O Conselho Nacional de Justiça autorizou que o mesmo juiz presida, simultaneamente, dois tribunais do júri. O procedimento vem sendo usado pelo Tribunal Popular do Júri da Comarca de Campo Grande para acelerar os julgamentos. Para o CNJ, não há ilegalidade. Para presidir dois julgamentos ao mesmo tempo, o juiz fica presente a uma das sessões e acompanha a outra com o auxílio de uma câmera.
O caso foi levado ao CNJ em dezembro do ano passado pela OAB de Mato Grosso do Sul. A seccional formulou uma consulta ao Conselho com base em um parecer feito pela assessoria jurídica da entidade, questionando o comportamento do juiz Aluizio Pereira dos Santos. Desde 2006, o magistrado já presidiu 226 sessões, em pares simultâneos, na 2ª Vara do Tribunal do Júri de Campo Grande. Presente a uma delas, a outra é assistida em um televisor. Um escrivão, um assessor jurídico, um analista judiciário e dois oficiais de Justiça auxiliam os trabalhos em seu lugar, mas o comando permanece sob sua responsabilidade. O juiz afirma que a medida permitiu que a pauta de julgamentos fosse colocada “rigorosamente em dia”.
Para a OAB de Mato Grosso do Sul, os júris simultâneos ferem princípios constitucionais e podem abrir precedentes para que as sessões virem de cabeça para baixo. “Isso pode levar ao cúmulo de um juiz presidir mais de dois julgamentos ao mesmo tempo e, posteriormente, até ao veredito de um júri virtual”, antevê o presidente da seccional, Fábio Trad. O questionamento se baseia na previsão do Código de Processo Penal de que o juiz deve presidir os julgamentos. Não estando na sala de audiência onde a sessão ocorre, ele não teria como fazê-lo, como afirma o parecer da OAB-MS, feito pelo assessor jurídico da entidade, Dartagnan Zanella Messias. “O juiz precisa estar presente durante a colheita das provas, para dirimir pontos de conflito. Não se pode esperar ele passar de uma sala para outra. Sem a presença física do juiz, viola-se o devido processo legal”, afirma Trad.

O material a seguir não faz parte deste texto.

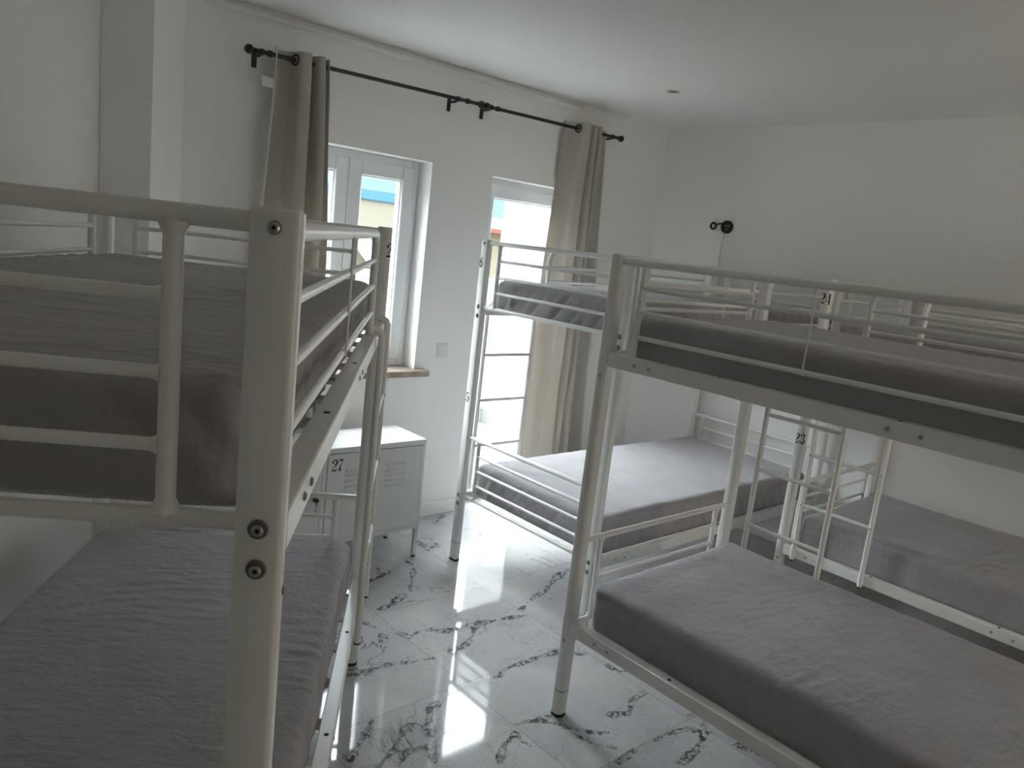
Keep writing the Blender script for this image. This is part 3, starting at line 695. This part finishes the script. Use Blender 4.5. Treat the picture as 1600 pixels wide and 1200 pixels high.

Em resposta à ação, o Tribunal de Justiça de Mato Grosso do Sul afirmou que a medida foi tomada para contornar a morosidade da tramitação de processos, uma vez que o estado tem “a maior população carcerária do país”. Segundo o tribunal, somente casos simples e que não tenham “vários réus, vítimas ou testemunhas” são agendados dessa forma. “Na eventualidade de algum incidente, caso não esteja presente, chama-se o juiz para resolver o impasse, o que se faz imediatamente, tudo gravado por estenotipia”, afirmou o juiz. “O magistrado não é o destinatário dos debates, mas apenas os jurados”, acrescentou, comentando que a função do juiz limita-se a resolver debates quanto à produção de provas. “Caso não ocorram, dispersa-se dos debates, despachando ou sentenciando outros processos.”
A decisão do CNJ foi tomada em 31 de março por maioria apertada – sete votos contra seis. Seguindo o voto do relator, o conselheiro e advogado criminalista Técio Lins e Silva, o Plenário entendeu que, no caso concreto, não houve violação ao devido proceso legal porque ambas as partes envolvidas – acusação e defesa – sempre têm de concordar com o procedimento. “Não se vislumbra óbice administrativo que impeça o juízo requerido em manter a prática de sua nova metodologia”, diz o acórdão (clique aqui para ler). O secretário-geral do Conselho Federal da OAB, Alberto Zacharias Toron, também se manifestou pela aprovação da ideia pelos conselheiros. “Esse tipo de júri não causa prejuízo a ninguém e só é realizado com a concordância das partes”, afirma.
Segundo o presidente da OAB-MS, a seccional deve pedir, nessa quinta-feira (7/5), que o Conselho Federal da OAB entre com uma Ação Direta de Inconstitucionalidade contra o procedimento. A iniciativa, porém, já conta com a voto contrário do próprio secretário-geral da entidade, Alberto Toron.